There is an aching in my awareness, a need to be fully me in each moment. without needing anything to be different, a surrender to the essence of me, the wellspring of Nanciness that is that has been yearning to spring forth into life, to be breathed into being by the very desire of my heart, the desire that has been there from birth, my birthright.

What I want you to know is that grieving for my daughter got easier when I surrendered to this unseen force within me, this longing to follow my own rhythm, to dance my own dance.

I resisted becoming myself to please others, or so I thought.

 I resisted becoming myself to fit in, to be loved, to be liked.

And each time I sold myself out for perceived reward my essence wilted, my wild nature lost its spirit, like a balloon with a slow leak, one so small it imperceptible to the eye.

My beautiful spirit, quashed by the idea that everyone else had all the right answers. When all along my own wild tender spirited heart was quietly waiting to be seen.  To be seen exactly as she is.

I am wild, beautiful, messy, and quiet.

And no words can accurately define my True Nature. I surrender to not knowing. My grief journey gave me a huge lesson in not knowing. Before that there were times when I touched the not knowing, always with conditions. I told myself, I’m willing to be myself in this situation, as long as x y or z doesn’t happen. (How many times to we rationalize our actions just one last time?)

Or I’m willing to do that as long as so-and –so isn’t offended. Living my life waiting for permission and approval from everyone and no one was exhausting!
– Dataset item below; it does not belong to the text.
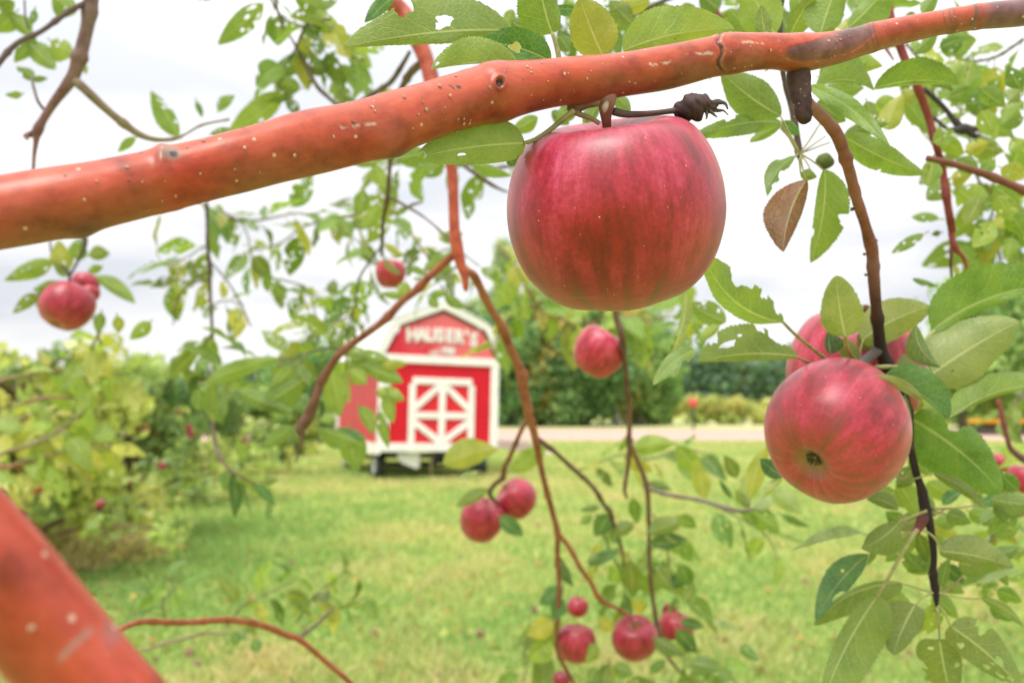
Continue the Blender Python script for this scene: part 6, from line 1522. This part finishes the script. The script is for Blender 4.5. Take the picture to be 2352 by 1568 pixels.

It’s so much easier to be me!

When I need a recalibration of my mindfulness practice, I return to this practice; accepting each and every feeling, situation, mood as I go throughout my day with out attachment. Allowing myself to feel all of the feelings without needing to change them, even if they threatened to take me back to a place of knowing and control, which for me were places of death to my spirit. I am navigating my days moment by moment and everything can change in each moment.

I’m learning once again the micro nuance of present moment.

When someone asks me if I get tired of talking about grief, doesn’t it keep me in the missing of my daughter, I want to scream, NO, it’s the only thing that makes sense to me, and I’m not stuck anywhere. If I were stuck I wouldn’t be able to feel the pain of her death, of not being able to have a relationship with her physically here on this earth. I can see now that Divine arrangement is perfect, whatever lesson my spirit needed, hers was willing to assist me with, and mine hers. The enormity of this is more than my head can figure out, and I surrender again to being willing to not knowing. I get to be me this time around.

Grief, what is it?

The natural reaction to any loss, I know, but what is it really? To some it’s the state of trying to hold on to the way things used to be. To me it’s the passage to honor what was as we move into what is next.

Death is a natural part of life.

The too early deaths, violent deaths, while they may be devastating are still a part of the stuff that happens. Too early is story, violent is difficult to understand, yet when it happens it is reality.  Living in our world gives us the opportunity to feel our feelings, all of them.

What is my why?

Why do I do what I do?

Why did I write my book?

The simple answer is it was easier to write it than to continue resisting the call to write it. If I were to go deeper into that, I am being called to share my wisdom. One piece of wisdom is that by feeling all of our feelings we can move through the feelings that make up grief and find our own why, our own reason to go on living. If we all stopped living when the first person in our family died, we would be trying to control our own destiny, we all have a certain time on this earth in form.

For Leah it was 17-1/2 years. If I had known that going in, would I still have had her? You bet, I wouldn’t have missed one minute of the bright light that she was, that she is. I wouldn’t have missed one minute of the myriad of lessons that we learned together. Yes, losing her is too high a price to pay to not be who I am meant to be, that’s my why, to live the life I was meant to live through the initiation of being her mother, before she was born, while she was here, and after she died. Divine arrangement knew that we were the right souls for this journey. Why I’m the one still here, I don’t know, and I’ve given up the need to know the reason.

I’m here because I am.

And while I am I intend to live fully, feel fully, love fully and help others to do the same.